For a mere $489 (if you want a fancy frame), you get a chart with a dot circled and a parchment proclaiming that henceforth this star will be known as Alyssa. Unfortunately, no astrophysicist, observatory, star atlas, magazine, or even the janitor at Keck will ever call this star Alyssa, even if aliens from there someday arrive bearing gifts of cookbooks.

Those companies can stay in business because they don’t claim your star name will ever be recognized. There’s no law against privately renaming stuff. Call a duck Sarah Palin, and no cop can arrest you. You can even charge a fee if you can convince your friend Billie Jo that your alluding to the Moon with her name is some sort of bargain.


During the holiday
season, fake astro-
products proliferate
like giant sea pods.


You can easily blow far more money. There are galaxies of bad deals out there. In 1983, Burton Rubin, who had recently made a fortune on his E-Z Wider cigarette-rolling papers, showed me the prototype of a 40mm spotting scope he was having manufactured in Japan. He then marketed the little instrument for $200, calling it the Halleyscope. Though decently made, it was far less useful for comet viewing than $20 Kmart binoculars. But thanks to giving it a catchy name, that affable guy sold 75,000 of them by exploiting the media coverage he correctly anticipated for the Halley Comet visit of 1986.
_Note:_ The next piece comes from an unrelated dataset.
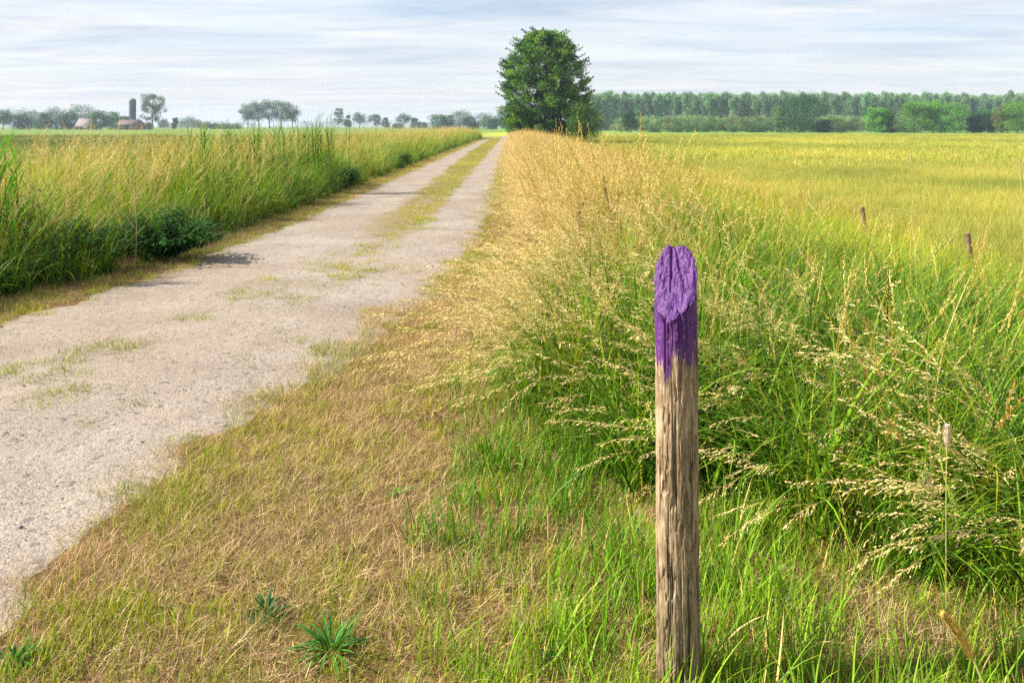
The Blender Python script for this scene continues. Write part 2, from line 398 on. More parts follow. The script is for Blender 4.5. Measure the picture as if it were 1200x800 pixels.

The holiday season is when people typically buy such cheap telescopes. They’re soon tossed in the attic. With a jittery tripod, flimsy finder scope, and pathetic eyepieces of the old 0.965″ variety with tunnel-vision fields of view only moles would enjoy, they turn backyard astronomy into Dante’s Inferno. Just last year, a good friend proudly showed me a model he bought for his son. “Holy Toledo,” I gasped (except I didn’t say “Toledo”). “This is a piece of junk!”
 
“But I only paid $179,” he replied, as if garbage gains value if it’s cheap enough. Such rickety equipment can frustrate and discourage a budding hobbyist. For not much more, he could have bought a 3- or even 4-inch hassle-free refractor with a sturdy tripod, a finder with a double three-thumbscrew adjustment, and 1¼” eyepieces.

The worst rip-offs? Binoculars in some gadget catalogs. The most masochistic models typically claim a “fixed focus,” “zoom magnification,” or “super-high power.” Or they don’t list the specs. Only costly image-stabilized models permit true hand-held use over 11 power or so, yet some shaky scam binoculars claim 50x or even 100x. Their images duplicate the experience of stargazing during an earthquake — except with blur added, as if WD-40 were sprayed on the lens. Or else they have teensy 20mm objective lenses (the second number in the specs) that produce images too dim for night use.

Bah humbug! Maybe I’m still carrying baggage from that lunar real estate I thought I owned. Anyway, you can trust the products in this magazine’s ads. You won’t find a single planet for sale. Also absent are the noisy boasts: “Six hundred power!” “See the canals on Mars!” Good stuff arrives quietly.

’Cause in space, nobody can hear Santa go ho-ho-ho.